A Federal Appeals Court has ruled in a defamation case that
a blogger has the same legal protections as journalists who are trained,
professional, and engaged in conflict-of-interest disclosure.
The Ninth Circuit Court of Appeals
remanded the defamation and negligence case, in which the defendant blogger had
been held liable for $2.5 million, because the jury had not been instructed
that negligence had to be proved. In order
to prove negligence, a defendant must have failed to “act with a reasonable
level of care” and whether the author made the statements “in a good faith and
reasonable belief that they were true.”
The Court noted the Supreme Court’s observation of the increasing
difficulty of drawing a line between “traditional” journalists and other
speakers. Thus, although it did not
define the blogger as a “journalist,” the Court afforded her the same
protections by applying the same standard of proof as applies to professional
journalists.
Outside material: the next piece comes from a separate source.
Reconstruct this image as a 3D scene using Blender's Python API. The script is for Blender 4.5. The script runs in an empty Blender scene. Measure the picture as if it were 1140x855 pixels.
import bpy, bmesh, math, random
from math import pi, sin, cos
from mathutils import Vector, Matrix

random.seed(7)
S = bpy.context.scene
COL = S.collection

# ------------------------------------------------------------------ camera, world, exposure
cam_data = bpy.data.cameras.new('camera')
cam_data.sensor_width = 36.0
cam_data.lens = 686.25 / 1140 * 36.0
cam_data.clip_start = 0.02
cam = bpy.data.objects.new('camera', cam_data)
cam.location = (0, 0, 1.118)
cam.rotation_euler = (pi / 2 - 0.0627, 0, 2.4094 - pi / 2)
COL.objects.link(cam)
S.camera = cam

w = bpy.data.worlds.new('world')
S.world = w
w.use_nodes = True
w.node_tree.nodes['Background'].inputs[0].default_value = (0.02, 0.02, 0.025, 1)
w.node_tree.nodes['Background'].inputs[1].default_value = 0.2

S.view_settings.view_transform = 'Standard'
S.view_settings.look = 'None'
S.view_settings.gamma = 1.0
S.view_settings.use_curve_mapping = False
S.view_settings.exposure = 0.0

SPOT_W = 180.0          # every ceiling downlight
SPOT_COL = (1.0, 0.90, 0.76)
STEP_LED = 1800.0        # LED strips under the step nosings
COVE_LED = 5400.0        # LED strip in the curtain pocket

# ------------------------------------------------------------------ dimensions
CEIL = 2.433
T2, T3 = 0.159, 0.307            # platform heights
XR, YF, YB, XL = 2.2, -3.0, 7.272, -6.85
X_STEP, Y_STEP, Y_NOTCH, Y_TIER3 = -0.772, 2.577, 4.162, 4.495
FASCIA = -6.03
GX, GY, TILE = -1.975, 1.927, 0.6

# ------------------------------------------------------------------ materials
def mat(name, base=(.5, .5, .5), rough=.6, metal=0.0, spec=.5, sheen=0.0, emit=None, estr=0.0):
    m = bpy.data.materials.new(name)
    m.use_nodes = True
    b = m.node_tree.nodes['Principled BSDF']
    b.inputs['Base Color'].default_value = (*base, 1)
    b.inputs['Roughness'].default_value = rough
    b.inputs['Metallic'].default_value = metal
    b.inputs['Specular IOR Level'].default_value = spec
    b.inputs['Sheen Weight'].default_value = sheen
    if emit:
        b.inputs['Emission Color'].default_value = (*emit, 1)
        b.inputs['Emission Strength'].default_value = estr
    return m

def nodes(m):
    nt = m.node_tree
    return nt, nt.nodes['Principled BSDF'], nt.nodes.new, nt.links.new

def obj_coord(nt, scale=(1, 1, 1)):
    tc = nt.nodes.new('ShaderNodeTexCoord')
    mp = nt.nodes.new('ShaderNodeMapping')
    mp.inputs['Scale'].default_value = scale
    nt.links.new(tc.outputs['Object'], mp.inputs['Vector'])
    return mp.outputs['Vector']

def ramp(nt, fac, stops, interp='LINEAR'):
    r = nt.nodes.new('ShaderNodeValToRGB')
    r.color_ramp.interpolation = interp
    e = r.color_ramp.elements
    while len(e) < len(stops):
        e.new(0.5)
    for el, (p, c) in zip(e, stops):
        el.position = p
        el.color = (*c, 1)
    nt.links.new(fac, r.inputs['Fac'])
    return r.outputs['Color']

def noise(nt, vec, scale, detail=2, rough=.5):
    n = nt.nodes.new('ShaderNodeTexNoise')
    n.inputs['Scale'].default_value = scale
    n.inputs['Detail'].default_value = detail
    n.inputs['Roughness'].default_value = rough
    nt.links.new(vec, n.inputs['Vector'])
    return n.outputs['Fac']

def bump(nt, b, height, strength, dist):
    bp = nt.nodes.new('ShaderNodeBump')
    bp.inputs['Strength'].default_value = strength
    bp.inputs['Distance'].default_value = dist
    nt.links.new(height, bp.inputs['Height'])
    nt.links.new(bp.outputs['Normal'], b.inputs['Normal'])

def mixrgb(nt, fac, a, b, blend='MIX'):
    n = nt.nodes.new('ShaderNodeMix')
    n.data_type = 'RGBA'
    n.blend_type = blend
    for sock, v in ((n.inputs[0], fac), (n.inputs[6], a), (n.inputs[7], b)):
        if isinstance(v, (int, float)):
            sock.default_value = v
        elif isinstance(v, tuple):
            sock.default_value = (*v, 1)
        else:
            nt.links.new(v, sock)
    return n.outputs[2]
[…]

In fact, the Court did not
require the defendant to adhere to certain professional journalistic standards,
such as seeking both sides of a story, in order to be protected.
The ruling proves that the freedom
of the printing press is a freedom enjoyed by all, not only those who belong to
a particular profession, whether one prints handbills or posts commentary
electronically in blogs on the Internet.
Indeed, all freedoms and rights belong to all the people. No freedoms or rights are limited to a few.